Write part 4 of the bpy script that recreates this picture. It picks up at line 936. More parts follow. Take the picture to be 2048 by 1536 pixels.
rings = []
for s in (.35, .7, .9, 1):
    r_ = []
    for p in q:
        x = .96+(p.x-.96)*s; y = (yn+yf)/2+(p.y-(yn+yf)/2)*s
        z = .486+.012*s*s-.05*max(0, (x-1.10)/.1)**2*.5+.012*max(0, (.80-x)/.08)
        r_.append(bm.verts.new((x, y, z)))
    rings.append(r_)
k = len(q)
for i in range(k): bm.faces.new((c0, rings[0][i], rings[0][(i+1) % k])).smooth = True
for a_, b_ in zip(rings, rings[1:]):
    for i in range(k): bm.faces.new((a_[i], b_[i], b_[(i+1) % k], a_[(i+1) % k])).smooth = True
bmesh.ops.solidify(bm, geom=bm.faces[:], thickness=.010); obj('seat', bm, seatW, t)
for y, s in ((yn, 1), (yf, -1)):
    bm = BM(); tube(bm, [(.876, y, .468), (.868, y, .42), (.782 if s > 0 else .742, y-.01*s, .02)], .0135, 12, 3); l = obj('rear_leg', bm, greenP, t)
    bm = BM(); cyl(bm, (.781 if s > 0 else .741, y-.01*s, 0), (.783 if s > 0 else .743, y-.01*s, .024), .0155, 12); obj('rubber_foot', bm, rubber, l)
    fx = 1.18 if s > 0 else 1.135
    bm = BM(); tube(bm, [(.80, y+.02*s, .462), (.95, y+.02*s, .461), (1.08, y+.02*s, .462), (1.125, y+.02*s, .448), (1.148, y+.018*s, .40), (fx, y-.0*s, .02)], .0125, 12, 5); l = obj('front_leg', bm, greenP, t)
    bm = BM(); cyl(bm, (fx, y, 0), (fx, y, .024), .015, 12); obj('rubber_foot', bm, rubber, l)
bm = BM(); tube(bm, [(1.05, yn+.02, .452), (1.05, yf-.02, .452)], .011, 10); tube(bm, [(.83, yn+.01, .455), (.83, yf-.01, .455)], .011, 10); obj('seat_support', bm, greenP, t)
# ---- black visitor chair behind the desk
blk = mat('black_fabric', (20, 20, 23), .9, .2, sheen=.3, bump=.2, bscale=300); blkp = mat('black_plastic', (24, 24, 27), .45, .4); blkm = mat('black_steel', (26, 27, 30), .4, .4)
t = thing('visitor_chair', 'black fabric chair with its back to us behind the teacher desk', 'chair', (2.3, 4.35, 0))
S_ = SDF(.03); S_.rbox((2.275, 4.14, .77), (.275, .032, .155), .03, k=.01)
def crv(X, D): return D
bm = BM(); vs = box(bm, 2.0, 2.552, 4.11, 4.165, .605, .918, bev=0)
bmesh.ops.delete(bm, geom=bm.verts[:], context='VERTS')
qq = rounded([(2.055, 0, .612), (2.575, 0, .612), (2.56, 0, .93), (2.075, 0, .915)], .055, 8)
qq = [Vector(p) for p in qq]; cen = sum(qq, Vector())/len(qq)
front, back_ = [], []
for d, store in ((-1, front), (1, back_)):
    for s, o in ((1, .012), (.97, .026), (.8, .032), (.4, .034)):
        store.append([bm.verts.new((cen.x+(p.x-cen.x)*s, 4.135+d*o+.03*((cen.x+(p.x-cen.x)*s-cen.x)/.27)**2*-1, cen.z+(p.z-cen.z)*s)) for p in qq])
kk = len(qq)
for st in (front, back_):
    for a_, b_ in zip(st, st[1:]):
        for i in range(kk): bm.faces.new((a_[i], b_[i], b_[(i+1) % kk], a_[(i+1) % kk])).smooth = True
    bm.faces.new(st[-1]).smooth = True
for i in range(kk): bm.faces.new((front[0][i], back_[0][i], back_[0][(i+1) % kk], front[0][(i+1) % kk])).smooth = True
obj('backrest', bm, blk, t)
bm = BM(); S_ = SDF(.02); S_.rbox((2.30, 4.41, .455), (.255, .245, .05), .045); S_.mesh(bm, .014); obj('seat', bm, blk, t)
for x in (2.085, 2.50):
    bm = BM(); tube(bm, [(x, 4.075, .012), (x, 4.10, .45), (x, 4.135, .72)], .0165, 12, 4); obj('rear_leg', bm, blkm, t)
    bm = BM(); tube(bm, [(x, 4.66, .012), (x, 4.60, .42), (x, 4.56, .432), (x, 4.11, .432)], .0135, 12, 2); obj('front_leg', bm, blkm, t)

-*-

→ **Do this**
All of the data needs to be printed once more, exactly.

→ **Response to this task**
Write part 4 of the bpy script that recreates this picture. It picks up at line 936. More parts follow. Take the picture to be 2048 by 1536 pixels.
rings = []
for s in (.35, .7, .9, 1):
    r_ = []
    for p in q:
        x = .96+(p.x-.96)*s; y = (yn+yf)/2+(p.y-(yn+yf)/2)*s
        z = .486+.012*s*s-.05*max(0, (x-1.10)/.1)**2*.5+.012*max(0, (.80-x)/.08)
        r_.append(bm.verts.new((x, y, z)))
    rings.append(r_)
k = len(q)
for i in range(k): bm.faces.new((c0, rings[0][i], rings[0][(i+1) % k])).smooth = True
for a_, b_ in zip(rings, rings[1:]):
    for i in range(k): bm.faces.new((a_[i], b_[i], b_[(i+1) % k], a_[(i+1) % k])).smooth = True
bmesh.ops.solidify(bm, geom=bm.faces[:], thickness=.010); obj('seat', bm, seatW, t)
for y, s in ((yn, 1), (yf, -1)):
    bm = BM(); tube(bm, [(.876, y, .468), (.868, y, .42), (.782 if s > 0 else .742, y-.01*s, .02)], .0135, 12, 3); l = obj('rear_leg', bm, greenP, t)
    bm = BM(); cyl(bm, (.781 if s > 0 else .741, y-.01*s, 0), (.783 if s > 0 else .743, y-.01*s, .024), .0155, 12); obj('rubber_foot', bm, rubber, l)
    fx = 1.18 if s > 0 else 1.135
    bm = BM(); tube(bm, [(.80, y+.02*s, .462), (.95, y+.02*s, .461), (1.08, y+.02*s, .462), (1.125, y+.02*s, .448), (1.148, y+.018*s, .40), (fx, y-.0*s, .02)], .0125, 12, 5); l = obj('front_leg', bm, greenP, t)
    bm = BM(); cyl(bm, (fx, y, 0), (fx, y, .024), .015, 12); obj('rubber_foot', bm, rubber, l)
bm = BM(); tube(bm, [(1.05, yn+.02, .452), (1.05, yf-.02, .452)], .011, 10); tube(bm, [(.83, yn+.01, .455), (.83, yf-.01, .455)], .011, 10); obj('seat_support', bm, greenP, t)
# ---- black visitor chair behind the desk
blk = mat('black_fabric', (20, 20, 23), .9, .2, sheen=.3, bump=.2, bscale=300); blkp = mat('black_plastic', (24, 24, 27), .45, .4); blkm = mat('black_steel', (26, 27, 30), .4, .4)
t = thing('visitor_chair', 'black fabric chair with its back to us behind the teacher desk', 'chair', (2.3, 4.35, 0))
S_ = SDF(.03); S_.rbox((2.275, 4.14, .77), (.275, .032, .155), .03, k=.01)
def crv(X, D): return D
bm = BM(); vs = box(bm, 2.0, 2.552, 4.11, 4.165, .605, .918, bev=0)
bmesh.ops.delete(bm, geom=bm.verts[:], context='VERTS')
qq = rounded([(2.055, 0, .612), (2.575, 0, .612), (2.56, 0, .93), (2.075, 0, .915)], .055, 8)
qq = [Vector(p) for p in qq]; cen = sum(qq, Vector())/len(qq)
front, back_ = [], []
for d, store in ((-1, front), (1, back_)):
    for s, o in ((1, .012), (.97, .026), (.8, .032), (.4, .034)):
        store.append([bm.verts.new((cen.x+(p.x-cen.x)*s, 4.135+d*o+.03*((cen.x+(p.x-cen.x)*s-cen.x)/.27)**2*-1, cen.z+(p.z-cen.z)*s)) for p in qq])
kk = len(qq)
for st in (front, back_):
    for a_, b_ in zip(st, st[1:]):
        for i in range(kk): bm.faces.new((a_[i], b_[i], b_[(i+1) % kk], a_[(i+1) % kk])).smooth = True
    bm.faces.new(st[-1]).smooth = True
for i in range(kk): bm.faces.new((front[0][i], back_[0][i], back_[0][(i+1) % kk], front[0][(i+1) % kk])).smooth = True
obj('backrest', bm, blk, t)
bm = BM(); S_ = SDF(.02); S_.rbox((2.30, 4.41, .455), (.255, .245, .05), .045); S_.mesh(bm, .014); obj('seat', bm, blk, t)
for x in (2.085, 2.50):
    bm = BM(); tube(bm, [(x, 4.075, .012), (x, 4.10, .45), (x, 4.135, .72)], .0165, 12, 4); obj('rear_leg', bm, blkm, t)
    bm = BM(); tube(bm, [(x, 4.66, .012), (x, 4.60, .42), (x, 4.56, .432), (x, 4.11, .432)], .0135, 12, 2); obj('front_leg', bm, blkm, t)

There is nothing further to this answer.